At my house the evening passed amidst that glow of well-bred, witty, and cordial vinous conviviality, which was, I believe, peculiar to high society in Ireland.

From that night I became somewhat intimate with Captain Wellesley and Mr. Stewart; and perceived certain amiable qualities in both. Change of times, or the intoxication of prosperity, certainly tends either to diminish or increase some natural traits in every man’s character, or to neutralise qualities which had previously been prominent. Indeed, if Lord Wellington had continued until now the same frank, plain, open-hearted man, he certainly must have been better proof against those causes which usually excite a metamorphosis of human character than any one who ever preceded him. Still, if possible, he would have been a greater man; at least, he would have better drawn the distinction between a warrior and a hero—terms not altogether synonymous.

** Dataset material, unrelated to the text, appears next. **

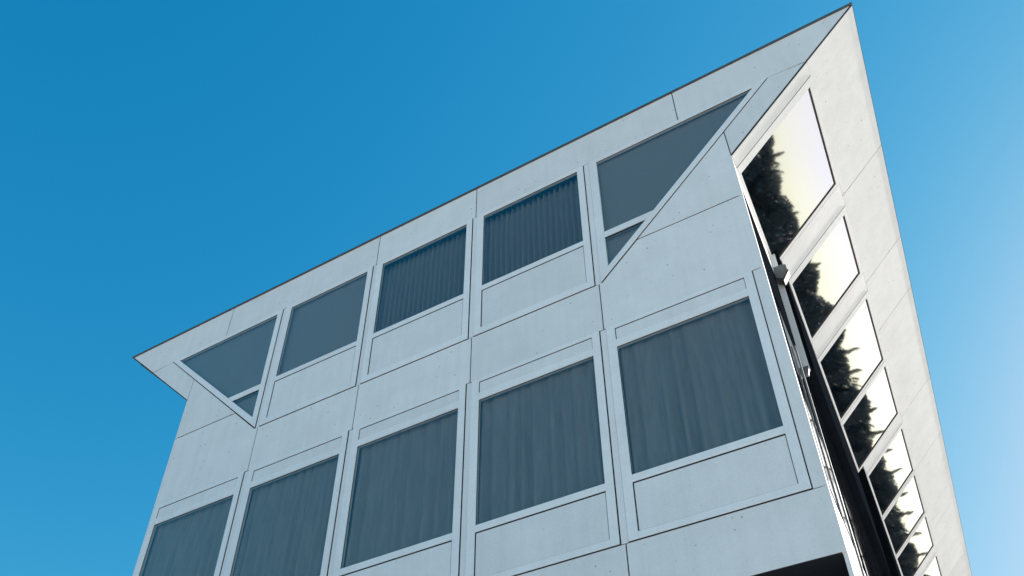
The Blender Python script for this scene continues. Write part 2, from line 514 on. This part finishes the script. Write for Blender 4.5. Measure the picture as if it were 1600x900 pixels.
slope_wall(SLOPE_L, -1)

# upright side walls: lower storey flush, the top storey stepping outwards twice along the depth
GZ = -ZB / U                  # ground level, bay units
steps = [(1.000, 4.330, 0.067), (4.330, DEPTH, 0.134)]
def side_window(P2, a, b, z0, z1, f=0.030):
    w = boards('window', P2, [rect(a, z0, a + f, z1), rect(b - f, z0, b, z1), rect(a + f, z0, b - f, z0 + f), rect(a + f, z1 - f, b - f, z1)], PB, 0.002, 'dark', bld)
    pane(P2, rect(a + f - 0.004, z0 + f - 0.004, b - f + 0.004, z1 - f + 0.004), w, 'glass_side', -0.004)
def side_wall(pl):
    t0, tm = 0.020, 0.060
    board('side_core', pl, rect(0.30, GZ, DEPTH - 0.1, ZBOT + 0.3), -0.15, -T - 0.004, 'core', bld, 0)
    board('side_corner_board', pl, rect(t0, GZ, tm, ZK - 0.004), -T, 0.0, 'clad', bld)
    n = 13
    for j in range(n):
        a = tm + 0.006 + (DEPTH - tm) * j / n
        b = tm + (DEPTH - tm) * (j + 1) / n - 0.004
        board('side_board', pl, rect(a, GZ, b, ZBOT - 0.004), -T, 0.0, 'clad', bld)
        board('side_board', pl, rect(a, ZBOT + 0.002, b, ZLB - 0.004), -T, 0.0, 'clad', bld)
        side_window(pl, a, b, ZLB, ZL0 - 0.004)
    board('side_board', pl, rect(tm + 0.006, ZL0 + 0.002, 0.996, 0.500), -T, -0.004, 'dark', bld)  # plain dark board where glass would mirror dark surroundings
    board('side_board', pl, rect(tm + 0.006, 0.506, 0.996, ZK - 0.004), -T, 0.0, 'clad', bld)
    for t0, t1, off in steps:
        P2 = Plane(pl.o + pl.n * off, pl.a, pl.b, pl.n)
        top = ZK + off - 0.004
        tm = t0 + 0.040
        first = t0 < 2
        if first:
            board('return_board', P2, rect(t0, ZL0, tm, top), -0.10 - T, -0.040, 'infill', bld)
            board('return_edge', P2, rect(t0 + 0.002, ZL0, tm, top + 0.012), -0.0395, 0.0, 'dark', bld)
        else:
            board('return_board', P2, rect(t0, ZL0, tm, top + 0.012), -0.10 - T, 0.0, 'dark', bld)
        board('bay_underside', Plane(pl.o + Vector((0, 0, ZL0)), pl.n, pl.a, (0, 0, -1)), rect(-0.02, tm, off - 0.003, t1), -0.03, 0.0, 'dark', bld)
        n = round((t1 - tm) / 1.08)
        for j in range(n):
            a = tm + 0.004 + (t1 - tm) * j / n
            b = tm + (t1 - tm) * (j + 1) / n - 0.004
            board('painted_dark_glass', P2, rect(a, ZL0 + 0.004, b, top + 0.016), -T, -0.002, 'dark', bld)  # dark colour replaces the dark reflection of the bay glazing
side_wall(SIDE)
side_wall(SIDE_L)

# blind housing at the front end of the stepped bay, and the small bracket under the bay
HS = Plane((XR, 0, 0), (1, 0, 0), (0, 0, 1), (0, 1, 0))
housing = board('blind_housing', HS, [(0.004, 0.43), (0.050, 0.395), (0.095, 0.47), (0.095, 0.53), (0.065, 0.545), (0.004, 0.545)], 0.925 * U, 0.998 * U, 'steel', bld, 0.004)
board('housing_slot', HS, [(0.040, 0.390), (0.051, 0.380), (0.104, 0.465), (0.097, 0.48)], 0.93 * U, 0.99 * U, 'seal', housing, 0)
bracket = board('rail_bracket', HS, [(0.003, -0.52), (0.022, -0.52), (0.034, -0.47), (0.034, -0.445), (0.003, -0.445)], 0.97 * U, 0.998 * U, 'steel', bld, 0.003)
board('guide_rail', SIDE, rect(0.60, ZBOT + 0.01, 0.625, ZL0 - 0.13), 0.004, 0.020, 'steel', bld, 0.002)

# floors, back partition and far wall keep the rooms dark
boards('floor_slab', Plane((0, 0, 0), (1, 0, 0), (0, 1, 0), (0, 0, 1)), [rect(XL + 0.06, 0.11, XR - 0.06, DEPTH - 0.06)], -0.55, -0.25, 'room', bld, 0)
board('soffit', Plane((0, 0, ZBOT), (1, 0, 0), (0, 1, 0), (0, 0, 1)), rect(XL + 0.002, 0.0015, XR - 0.022, DEPTH - 0.06), -0.004, 0.25, 'soffit', bld, 0)
board('partition', FRONT, rect(XL + 0.06, ZBOT + 0.3, XR - 0.06, ZR - 0.1), -3.2 * U - 0.1, -3.2 * U, 'room', bld, 0)
board('rear_wall', FRONT, [(XL, GZ), (XR, GZ), (XR, ZK), (TIPR, ZR - 0.1), (TIPL, ZR - 0.1), (XL, ZK)], -DEPTH * U - 0.2, -DEPTH * U, 'clad', bld, 0)
board('recessed_wall', FRONT, rect(XL + 0.05, GZ, XR - 0.05, ZBOT), -2.6 * U - 0.2, -2.6 * U, 'soffit', bld, 0)

# ------------------------------------------------------------------ curtains and blinds behind the front glass
def hanging(name, k, z0, z1, mat, pitch, amp, label, cat, group, depth=0.045, irregular=0.30, x0=None, x1=None, sag=None):
    xa = k + GL - 0.05 if x0 is None else x0
    xb = k + GR + 0.03 if x1 is None else x1
    rnd = random.Random(int(k * 31 + 77 + len(name)))
    n = int((xb - xa) * U / pitch * 10)
    rows = 10
    ph = 0.0
    prof = []
    for i in range(n + 1):
        prof.append((xa + (xb - xa) * i / n, math.sin(ph)))
        ph += 2 * math.pi / 10 * (1 + irregular * math.sin(i * 0.21 + rnd.random() * 0.6) + irregular * (rnd.random() - 0.5))
    amps = [0.55 + 0.45 * math.sin(i * 0.13 + k) for i in range(n + 1)]
    bm = bmesh.new()
    grid = []
    for r in range(rows + 1):
        f = r / rows
        z = z0 + (z1 - z0) * f
        row = []
        for i, (x, s) in enumerate(prof):
            a = amp * (1 - irregular * 1.3 * (1 - amps[i])) * ((0.75 + 0.5 * (1 - f)) if irregular < 0.1 else (0.2 + 0.95 * math.sqrt(1 - f)))
            sway = irregular * 0.008 * math.sin(x * 5 + f * 3)
            row.append(bm.verts.new(FRONT.at(x + sway * (1 - f), z, -depth - 0.03 - a * s)))
        grid.append(row)
    for r in range(rows):
        for i in range(n):
            bm.faces.new((grid[r][i], grid[r][i + 1], grid[r + 1][i + 1], grid[r + 1][i]))
    o = make(name, bm, mat, None, True)
    m = o.modifiers.new('cloth', 'SOLIDIFY'); m.thickness = 0.0015
    tag(o, label, cat, group)
    return o

place = {-1: 'leftmost window of the lower row', 0: 'second lower-row window from the left', 1: 'middle window of the lower row',
         2: 'second lower-row window from the right', 3: 'large lower-row window nearest the corner'}
for k in range(-1, 4):
    hanging('curtain', k, -1.66, -0.53, 'curtain', (0.15, 0.13, 0.17, 0.145, 0.16)[k + 1], 0.036, 'grey draped curtain behind the ' + place[k], 'curtain', 'curtains of the lower row')
hanging('vertical_blind', 1, 0.49, 1.400, 'blind', 0.072, 0.026, 'pleated vertical blind in the middle top-row window', 'blind', 'vertical blinds of the top row', 0.075, 0.04)
hanging('vertical_blind', 2, 0.49, 1.400, 'blind', 0.072, 0.026, 'pleated vertical blind in the top-row window beside the right triangular one', 'blind', 'vertical blinds of the top row', 0.075, 0.04)
for k, pts, lb in ((0, rect(GL - 0.02, 0.49, GR + 0.02, 1.39), 'flat grey roller screen in the rectangular top-row window next to the left triangle'),
                   (3, [(3.06, 0.12), (4.33, 1.385), (3.06, 1.385)], 'flat grey screen filling the right triangular window'),
                   (-1, [(-0.07, 0.12), (-0.07, 1.385), (-1.33, 1.385)], 'flat grey screen filling the left triangular window')):
    o = board('roller_screen', FRONT, pts, -0.060, -0.057, 'screen', None, 0)
    tag(o, lb, 'screen', 'screens of the top row')

# ------------------------------------------------------------------ trees mirrored in the sloping glass
def tree_meshes(seed, h, w, conifer):
    rnd = random.Random(seed)
    bm = bmesh.new()
    seg = 7
    prev = None
    for i in range(6):
        f = i / 5
        r = 0.24 * (1 - f) ** 0.8 + 0.03
        ring = [bm.verts.new((math.cos(a) * r + 0.15 * math.sin(f * 4 + seed), math.sin(a) * r, f * h * 0.93)) for a in [2 * math.pi * j / seg for j in range(seg)]]
        if prev:
            for j in range(seg):
                bm.faces.new((prev[j], prev[(j + 1) % seg], ring[(j + 1) % seg], ring[j]))
        prev = ring
    for i in range(26):
        f = 0.22 + 0.7 * rnd.random()
        a = rnd.random() * 6.283
        L = w * 0.85 * ((1 - f) ** 0.8 if conifer else math.sin(math.pi * min(0.95, f)) ** 0.5) + 0.2
        d = Vector((math.cos(a), math.sin(a), -0.1 if conifer else 0.7)).normalized()
        p0 = Vector((0.15 * math.sin(f * 4 + seed), 0, f * h * 0.9)); p1 = p0 + d * L
        sd_ = d.cross(Vector((0, 0, 1))).normalized() * 0.05
        up = Vector((0, 0, 0.05))
        b0 = [bm.verts.new(p0 + v) for v in (sd_, up, -sd_, -up)]
        b1 = [bm.verts.new(p1 + v * 0.2) for v in (sd_, up, -sd_, -up)]
        for j in range(4):
            bm.faces.new((b0[j], b0[(j + 1) % 4], b1[(j + 1) % 4], b1[j]))
    bmesh.ops.recalc_face_normals(bm, faces=bm.faces)
    tr = bpy.data.meshes.new('trunk'); bm.to_mesh(tr); bm.free(); tr.materials.append(M['bark'])
    verts, faces = [], []
    n = 24000
    lobes = [(rnd.uniform(-.5, .5) * w, rnd.uniform(-.5, .5) * w, h * rnd.uniform(.38, .88), w * rnd.uniform(.35, .6)) for _ in range(11)]
    for i in range(n):
        if conifer:
            f = rnd.random() ** 1.2
            z = h * (0.10 + 0.90 * f)
            tier = 0.72 + 0.28 * math.sin(f * 46)
            r = (w * (1 - f) ** 0.95 * tier + 0.02) * math.sqrt(rnd.random())
            a = rnd.random() * 6.283
            r *= 1 + 0.25 * math.sin(a * 5 + f * 20)
            c = Vector((math.cos(a) * r, math.sin(a) * r, z - r * 0.25))
            s = (0.06 + 0.08 * rnd.random()) * (1.15 - 0.6 * f)
        else:
            lx, ly, lz, lr = rnd.choice(lobes)
            v = Vector((rnd.gauss(0, 1), rnd.gauss(0, 1), rnd.gauss(0, 1))).normalized() * lr * (rnd.random() ** 0.4)
            c = Vector((lx, ly, lz)) + v
            s = 0.09 + 0.10 * rnd.random()
        q = Vector((rnd.gauss(0, 1), rnd.gauss(0, 1), rnd.gauss(0, 1))).normalized()
        e1 = q.orthogonal().normalized() * s
        e2 = q.cross(e1).normalized() * s * 0.6
        b = len(verts)
        verts += [c - e1, c + e2, c + e1, c - e2]
        faces.append((b, b + 1, b + 2, b + 3))
    cr = bpy.data.meshes.new('crown'); cr.from_pydata(verts, [], faces); cr.materials.append(M['leaf'])
    return tr, cr

kinds = [tree_meshes(3, 10.0, 3.0, False), tree_meshes(5, 10.0, 2.3, True), tree_meshes(9, 10.0, 3.3, False), tree_meshes(14, 10.0, 1.9, True)]
def plant(az, dist, top, kind, label, group):
    a = math.radians(az)
    root = bpy.data.objects.new('spruce_tree' if kind in (1, 3) else 'broadleaf_tree', None)
    col.objects.link(root)
    root.location = (6.8 + dist * math.sin(a), 4.0 + dist * math.cos(a), 0)
    root.rotation_euler.z = random.random() * 6.28
    s = top / 10.0
    wd = random.uniform(0.85, 1.25)
    root.scale = (wd, wd, s)
    for nm, me in zip(('trunk', 'crown'), kinds[kind]):
        c = bpy.data.objects.new(nm, me); col.objects.link(c); c.parent = root
    tag(root, label, 'tree', group)

LB1 = 'dark conifer in the distant row mirrored in the sloping side windows'
LB2 = 'dark leafy tree in the distant row mirrored in the sloping side windows'
az = 19.0
i = 0
while az < 66:
    near = az > 46
    kd = (0, 3, 2, 1)[i % 4] if near else (1, 3, 1, 3)[i % 4]
    dist = 52 + 6 * random.random()
    el = (0.6 if near else 1.1) + (0.5 if near else 0.85) * random.random()
    leafy = kd in (0, 2)
    plant(az, dist, 9.7 + dist * math.tan(math.radians(el)), kd, LB2 if leafy else LB1, 'leafy trees mirrored in the side windows' if leafy else 'conifers mirrored in the side windows')
    plant(az + 1.3, dist + 7, 9.7 + dist * math.tan(math.radians(0.45 if near else 1.0 + 0.35 * random.random())), (0, 2)[i % 2], LB2, 'leafy trees mirrored in the side windows')
    az += 2.2 if near else 1.7
    i += 1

Many years subsequently to the dinner-party I have mentioned, after Sir Arthur had returned from India, I one day met Lord Castlereagh in the Strand, and a gentleman with him. His lordship stopped me, whereat I was rather surprised, as we had not met for some time: he spoke very kindly, smiled, and asked if I had forgotten my old friend? It was Sir Arthur Wellesley whom I discovered in his companion; but looking so sallow and wan, and with every mark of what is called a worn-out man, that I was truly concerned at his appearance.—But he soon recovered his health and looks, and went as the Duke of Richmond’s secretary to Ireland; where he was in all material traits still Sir Arthur Wellesley—but it was Sir Arthur Wellesley judiciously improved. He had not forgotten his friends, nor did he forget himself. He told me that he had accepted the office of secretary only on the terms that it should not impede or interfere with his military pursuits; and what he said proved true, for he was soon sent, as second in command of the troops, with Lord Cathcart to Copenhagen, to break through the law of nations, and execute upon a Christian state and ancient ally the most distinguished piece of treachery that history records.

On Sir Arthur’s return he recommenced his duty of secretary; and during his residence in Ireland, in that capacity, I did not hear one complaint against any part of his conduct either as a public or private man. He was afterward appointed to command in Spain: an appointment which was, I then thought, expected by Sir John Doyle. I do not mean to infer the least disparagement to either the military or diplomatic talents of Sir John; but his politics, or at least those of his friends, were opposite, and he might have pursued a very different course to decide (for the time being) the fate of Europe.

A few days before Sir Arthur’s departure for Spain, I requested him and Lord Manners to spend a day with me, which they did. The company was not very large, but some of Sir Arthur’s military friends were of the party:—the late Sir Charles Asgill, the present General Meyrick, &c. &c. I never saw him more cheerful or happy. The bombardment of Copenhagen being by chance stated as a topic of remark, I did not join in its praise; but, on the other hand, muttered that I never did nor should approve of it.

“Damn it, Barrington!” said Sir Arthur, “why? what do you mean to say?”—“I say, Sir Arthur,” replied I, “that it was the very best devised, the very best executed, and the most just and necessary ‘robbery and murder’ now on record!” He laughed, and we soon adjourned to the drawing-rooms, where Lady Barrington had a ball and supper as a finish for the departing hero.

In 1815, having been shut up in Paris during the siege, I went out to Neuilly to pay a visit to the duke before our troops got into the city.—I had not seen him since the day above-mentioned; and he had intermediately much changed in his appearance, though seeming just as friendly.